« Vous qui croyez encore à des miracles, oh! si vous vouliez chercher ce village perdu! Souvenez-vous: la ferme et l'arche de son pont de grange, la haie sous la lampe, la haute église. L'escalier de l'auberge est à double rampe, et sous les fenêtres il y a deux de ces barrières de fer où les dragons attachent leurs chevaux les dimanches après-midi. »
Si cette phrase de Gustave Roud résonne autant en moi, c’est certainement le mysticisme inversé qui l’embrase, l’espoir tenté par une promesse de foi. J’ai remarqué que je me retrouve devant le chevalet souvent comme un moine sans doctrine, prêt à prier des prières sans mots, sans dieux, sans croyance. Chercher dans le phénomène de la nature le sublime, beau et éternel. Un bouquet peint s’avère d’être non pas une vanité, un mémento mori, mais une forme d’infini sans au-delà. J’ausculte le monde qui m’entoure pour y trouver des débris, qui prennent tant de formes s’ils proviennent de l’héritage immatériel. Des formes que je peinais à prendre au sérieux dans leur symbolique innée, car leur métaphore s’effondrait dès que je m’y approchait pour regarder de plus près. La gêne de vouloir exprimer à travers des symboles qui n’ont plus ma croyance et qui s’effritent en paroles et en peinture, me rendait l’art comme une mascarade. Mais il me fallait du temps pour comprendre que cela venait de l’absence du divin en moi, l’absence de foi. Et que mes tableaux n’en étaient pas des témoins nostalgiques ou des propositions d’adaptation, mais que je me trouvais sur la crête entre les deux. Les personnages dans les peintures sont les témoins de la possibilité de s’attarder, d’observer et d’admirer le monde même s’il est vidé de sens.
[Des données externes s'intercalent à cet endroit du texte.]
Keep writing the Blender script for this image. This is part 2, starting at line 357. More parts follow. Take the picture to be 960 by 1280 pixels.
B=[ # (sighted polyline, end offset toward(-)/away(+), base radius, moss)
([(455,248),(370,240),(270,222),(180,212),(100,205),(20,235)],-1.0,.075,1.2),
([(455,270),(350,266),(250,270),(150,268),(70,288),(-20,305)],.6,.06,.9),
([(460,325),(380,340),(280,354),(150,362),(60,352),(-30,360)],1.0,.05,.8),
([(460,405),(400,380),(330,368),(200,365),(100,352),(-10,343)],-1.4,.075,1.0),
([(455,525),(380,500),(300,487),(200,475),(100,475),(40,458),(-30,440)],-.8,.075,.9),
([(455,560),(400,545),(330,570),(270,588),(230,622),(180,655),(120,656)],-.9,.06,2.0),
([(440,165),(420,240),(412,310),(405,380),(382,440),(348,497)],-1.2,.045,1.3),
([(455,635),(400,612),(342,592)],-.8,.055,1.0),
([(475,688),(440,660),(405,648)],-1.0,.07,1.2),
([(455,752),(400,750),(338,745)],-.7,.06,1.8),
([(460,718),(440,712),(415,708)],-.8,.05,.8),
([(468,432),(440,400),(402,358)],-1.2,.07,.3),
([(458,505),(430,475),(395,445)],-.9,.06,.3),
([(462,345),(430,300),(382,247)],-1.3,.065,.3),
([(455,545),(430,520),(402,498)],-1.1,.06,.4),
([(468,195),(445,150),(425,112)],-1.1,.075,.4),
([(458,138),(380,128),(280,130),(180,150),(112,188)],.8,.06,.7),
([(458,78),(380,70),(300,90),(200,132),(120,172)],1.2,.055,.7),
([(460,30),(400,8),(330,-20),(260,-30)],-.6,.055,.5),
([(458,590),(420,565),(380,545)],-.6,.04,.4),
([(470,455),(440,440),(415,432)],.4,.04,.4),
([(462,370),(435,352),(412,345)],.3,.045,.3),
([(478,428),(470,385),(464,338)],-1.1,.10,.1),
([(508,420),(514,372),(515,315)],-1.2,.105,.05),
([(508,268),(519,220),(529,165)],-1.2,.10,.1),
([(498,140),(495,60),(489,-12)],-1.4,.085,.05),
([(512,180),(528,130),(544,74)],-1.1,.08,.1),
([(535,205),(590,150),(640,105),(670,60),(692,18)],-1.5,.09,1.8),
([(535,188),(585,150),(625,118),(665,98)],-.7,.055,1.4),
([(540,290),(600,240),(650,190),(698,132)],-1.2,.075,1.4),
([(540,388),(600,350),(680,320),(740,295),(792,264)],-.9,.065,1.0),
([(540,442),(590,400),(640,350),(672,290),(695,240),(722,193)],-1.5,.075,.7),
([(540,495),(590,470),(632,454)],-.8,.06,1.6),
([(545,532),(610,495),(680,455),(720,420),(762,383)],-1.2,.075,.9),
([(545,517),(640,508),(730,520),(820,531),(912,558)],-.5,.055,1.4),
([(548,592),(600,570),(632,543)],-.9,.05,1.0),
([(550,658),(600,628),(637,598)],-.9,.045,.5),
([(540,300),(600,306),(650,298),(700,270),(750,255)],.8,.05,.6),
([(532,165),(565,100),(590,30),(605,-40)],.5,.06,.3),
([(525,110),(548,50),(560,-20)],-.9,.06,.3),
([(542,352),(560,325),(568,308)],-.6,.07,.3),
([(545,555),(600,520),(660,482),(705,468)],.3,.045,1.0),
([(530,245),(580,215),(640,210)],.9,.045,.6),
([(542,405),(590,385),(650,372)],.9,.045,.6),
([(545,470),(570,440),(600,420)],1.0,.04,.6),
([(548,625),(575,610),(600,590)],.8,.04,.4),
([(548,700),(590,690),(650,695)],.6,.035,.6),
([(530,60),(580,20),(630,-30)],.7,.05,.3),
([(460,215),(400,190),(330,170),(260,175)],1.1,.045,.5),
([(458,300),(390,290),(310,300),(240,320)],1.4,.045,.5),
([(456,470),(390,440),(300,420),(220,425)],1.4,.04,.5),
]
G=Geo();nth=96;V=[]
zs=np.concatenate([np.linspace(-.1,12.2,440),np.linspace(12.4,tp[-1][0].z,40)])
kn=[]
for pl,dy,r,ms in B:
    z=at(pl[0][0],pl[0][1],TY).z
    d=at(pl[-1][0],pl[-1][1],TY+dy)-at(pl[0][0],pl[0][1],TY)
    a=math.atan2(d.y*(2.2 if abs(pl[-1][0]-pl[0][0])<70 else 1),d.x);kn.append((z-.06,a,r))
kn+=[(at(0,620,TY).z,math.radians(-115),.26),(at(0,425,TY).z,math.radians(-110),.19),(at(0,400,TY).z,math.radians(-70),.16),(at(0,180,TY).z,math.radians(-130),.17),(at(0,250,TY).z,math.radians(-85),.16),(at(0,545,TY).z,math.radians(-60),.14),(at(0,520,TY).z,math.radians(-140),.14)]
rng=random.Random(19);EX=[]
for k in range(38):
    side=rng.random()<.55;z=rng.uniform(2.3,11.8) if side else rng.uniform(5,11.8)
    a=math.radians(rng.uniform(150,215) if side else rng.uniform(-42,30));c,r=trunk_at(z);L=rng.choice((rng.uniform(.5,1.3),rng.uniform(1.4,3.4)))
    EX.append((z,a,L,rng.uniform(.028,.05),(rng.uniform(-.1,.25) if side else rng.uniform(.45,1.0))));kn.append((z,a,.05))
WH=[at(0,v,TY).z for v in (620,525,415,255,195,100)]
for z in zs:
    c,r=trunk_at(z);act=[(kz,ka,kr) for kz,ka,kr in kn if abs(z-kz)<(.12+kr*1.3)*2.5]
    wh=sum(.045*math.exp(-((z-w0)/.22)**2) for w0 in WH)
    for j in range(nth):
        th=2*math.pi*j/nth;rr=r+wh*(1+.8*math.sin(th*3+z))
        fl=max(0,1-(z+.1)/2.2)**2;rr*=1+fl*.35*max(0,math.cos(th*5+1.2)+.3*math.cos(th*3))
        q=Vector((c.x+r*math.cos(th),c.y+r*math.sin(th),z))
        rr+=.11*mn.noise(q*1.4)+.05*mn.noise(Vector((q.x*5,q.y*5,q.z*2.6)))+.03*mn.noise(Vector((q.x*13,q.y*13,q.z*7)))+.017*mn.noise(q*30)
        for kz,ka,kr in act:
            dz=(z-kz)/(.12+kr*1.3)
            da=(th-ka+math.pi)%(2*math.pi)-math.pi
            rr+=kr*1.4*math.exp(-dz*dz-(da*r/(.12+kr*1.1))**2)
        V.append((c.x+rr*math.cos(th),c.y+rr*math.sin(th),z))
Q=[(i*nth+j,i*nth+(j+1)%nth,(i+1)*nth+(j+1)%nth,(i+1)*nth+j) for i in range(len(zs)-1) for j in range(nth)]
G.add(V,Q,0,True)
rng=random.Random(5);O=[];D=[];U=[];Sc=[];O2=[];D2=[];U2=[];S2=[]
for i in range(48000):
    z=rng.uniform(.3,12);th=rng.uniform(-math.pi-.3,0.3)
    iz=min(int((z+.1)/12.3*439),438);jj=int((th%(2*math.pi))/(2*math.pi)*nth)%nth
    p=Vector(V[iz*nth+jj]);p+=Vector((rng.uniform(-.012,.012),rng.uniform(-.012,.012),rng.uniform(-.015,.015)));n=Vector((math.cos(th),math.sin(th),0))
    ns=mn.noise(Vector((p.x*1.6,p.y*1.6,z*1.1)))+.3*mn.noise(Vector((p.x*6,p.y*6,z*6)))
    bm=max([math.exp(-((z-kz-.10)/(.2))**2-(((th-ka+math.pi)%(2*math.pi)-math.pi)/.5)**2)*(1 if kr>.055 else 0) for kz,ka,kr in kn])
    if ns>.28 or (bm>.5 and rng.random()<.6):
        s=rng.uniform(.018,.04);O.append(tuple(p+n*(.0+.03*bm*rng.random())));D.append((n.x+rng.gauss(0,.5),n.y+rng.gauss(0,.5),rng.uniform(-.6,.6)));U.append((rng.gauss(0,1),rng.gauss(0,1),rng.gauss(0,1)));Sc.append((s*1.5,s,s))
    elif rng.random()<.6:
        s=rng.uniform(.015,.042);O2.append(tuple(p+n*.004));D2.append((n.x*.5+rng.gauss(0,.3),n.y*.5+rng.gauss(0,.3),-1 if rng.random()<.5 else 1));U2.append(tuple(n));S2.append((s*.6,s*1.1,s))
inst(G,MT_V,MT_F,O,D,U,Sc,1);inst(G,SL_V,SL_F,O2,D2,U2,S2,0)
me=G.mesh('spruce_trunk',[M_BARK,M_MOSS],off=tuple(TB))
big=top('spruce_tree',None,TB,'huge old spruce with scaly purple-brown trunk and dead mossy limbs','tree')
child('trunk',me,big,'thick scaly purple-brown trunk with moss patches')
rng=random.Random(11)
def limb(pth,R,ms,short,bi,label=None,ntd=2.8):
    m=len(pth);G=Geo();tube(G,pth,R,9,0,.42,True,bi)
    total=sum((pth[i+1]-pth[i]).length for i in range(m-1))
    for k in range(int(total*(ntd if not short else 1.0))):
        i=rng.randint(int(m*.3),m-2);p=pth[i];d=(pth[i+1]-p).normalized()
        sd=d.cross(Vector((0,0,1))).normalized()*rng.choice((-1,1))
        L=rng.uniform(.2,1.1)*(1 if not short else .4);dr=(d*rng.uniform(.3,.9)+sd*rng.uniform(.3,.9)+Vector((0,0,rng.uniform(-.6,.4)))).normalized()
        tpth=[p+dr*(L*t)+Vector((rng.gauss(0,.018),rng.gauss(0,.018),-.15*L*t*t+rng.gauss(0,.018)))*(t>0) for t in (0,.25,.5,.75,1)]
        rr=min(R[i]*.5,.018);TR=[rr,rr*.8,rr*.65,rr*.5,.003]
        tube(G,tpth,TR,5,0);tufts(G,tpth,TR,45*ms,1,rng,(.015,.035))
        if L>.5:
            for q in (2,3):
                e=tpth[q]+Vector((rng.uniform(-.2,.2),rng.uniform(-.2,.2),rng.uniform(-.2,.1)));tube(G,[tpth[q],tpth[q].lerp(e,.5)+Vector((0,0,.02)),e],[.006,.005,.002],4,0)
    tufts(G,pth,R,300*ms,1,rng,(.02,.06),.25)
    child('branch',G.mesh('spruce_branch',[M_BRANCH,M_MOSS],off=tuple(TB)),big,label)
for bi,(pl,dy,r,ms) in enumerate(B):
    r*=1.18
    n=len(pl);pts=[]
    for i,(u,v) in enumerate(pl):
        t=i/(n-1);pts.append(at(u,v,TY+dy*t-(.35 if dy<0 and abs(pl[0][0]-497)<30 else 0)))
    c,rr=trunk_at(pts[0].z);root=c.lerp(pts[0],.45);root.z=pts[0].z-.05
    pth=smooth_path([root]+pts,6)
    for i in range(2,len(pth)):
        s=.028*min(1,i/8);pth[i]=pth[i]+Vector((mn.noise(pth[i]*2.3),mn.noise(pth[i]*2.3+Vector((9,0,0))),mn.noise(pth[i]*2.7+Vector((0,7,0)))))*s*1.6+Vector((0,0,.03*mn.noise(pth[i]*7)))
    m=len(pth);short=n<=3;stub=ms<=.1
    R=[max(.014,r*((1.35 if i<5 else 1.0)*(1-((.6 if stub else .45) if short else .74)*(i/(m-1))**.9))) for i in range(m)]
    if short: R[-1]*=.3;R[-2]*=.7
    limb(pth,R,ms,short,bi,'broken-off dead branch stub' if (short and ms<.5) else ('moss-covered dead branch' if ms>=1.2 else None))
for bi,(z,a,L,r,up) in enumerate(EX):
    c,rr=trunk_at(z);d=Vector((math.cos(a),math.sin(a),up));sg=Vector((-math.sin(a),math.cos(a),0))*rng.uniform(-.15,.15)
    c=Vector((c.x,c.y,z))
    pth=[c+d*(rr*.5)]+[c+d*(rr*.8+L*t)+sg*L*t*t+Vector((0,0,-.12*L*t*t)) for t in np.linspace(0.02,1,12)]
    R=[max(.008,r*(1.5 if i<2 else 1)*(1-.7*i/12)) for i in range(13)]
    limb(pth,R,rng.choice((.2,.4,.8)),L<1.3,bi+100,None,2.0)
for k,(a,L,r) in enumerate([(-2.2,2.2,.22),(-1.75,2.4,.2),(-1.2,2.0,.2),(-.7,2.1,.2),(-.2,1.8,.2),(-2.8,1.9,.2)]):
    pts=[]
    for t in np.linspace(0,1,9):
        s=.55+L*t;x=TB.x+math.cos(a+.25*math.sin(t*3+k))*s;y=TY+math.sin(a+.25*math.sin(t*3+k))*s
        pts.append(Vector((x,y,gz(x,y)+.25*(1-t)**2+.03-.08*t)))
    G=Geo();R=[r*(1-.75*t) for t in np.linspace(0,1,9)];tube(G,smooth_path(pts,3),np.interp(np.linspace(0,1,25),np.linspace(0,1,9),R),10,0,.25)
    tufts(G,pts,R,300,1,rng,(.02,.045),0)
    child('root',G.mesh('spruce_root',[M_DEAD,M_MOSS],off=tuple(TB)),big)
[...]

C’est comme si un monde sans foi n’avait plus de centre, mais qu’il possédait des traces de verticalités inébranlables, la beauté, les cycles, le soin, la peinture elle-même. Dans un monde de foi toute chose existe pour cette foi, a sa symbolique, y trouve une valorisation dans notre regard. Mais en l’absence de croyance, les hiérarchies s’effondrent et le monde vide de sens s’impose à nous comme un chaos sans repères. C’est pour cela que je peins. C’est une consolation sans promesse de peindre une fleur que l’on regarde attentivement. Elle ne voudra rien dire, restera silencieuse car cela suffit, mais son silence sera aussi témoin de ce que fut son importance. Le vide et l’infini sont le serpent qui se mord la queue. Un monde sans foi ne se présente-t-il à nous comme un univers de beauté qui se suffit à elle même.
Faire de ces idées des peintures crée des compositions poreuses. Les formes de vide que je construis permettent d’être traversées, explorées, admirées — là où autrefois vivait le spirituel. Comme un architecte qui pense l’habitant, le musicien qu’imagine le danseur ou l’écrivain qui sert l’aventurier, le peintre se doit de créer un tel espace.
La transition entre un monde ancien et un monde moderne qu’on a cru trop tôt terminé n’est pas à sa fin. C’est la première fois qu’une époque est marquée par le futur plutôt que par le passé. Après la chute, avant la consolation. Mais dans tout cela je ne veux ni croire, ni déconstruire. Je veux habiter la perte avec intention et émotion.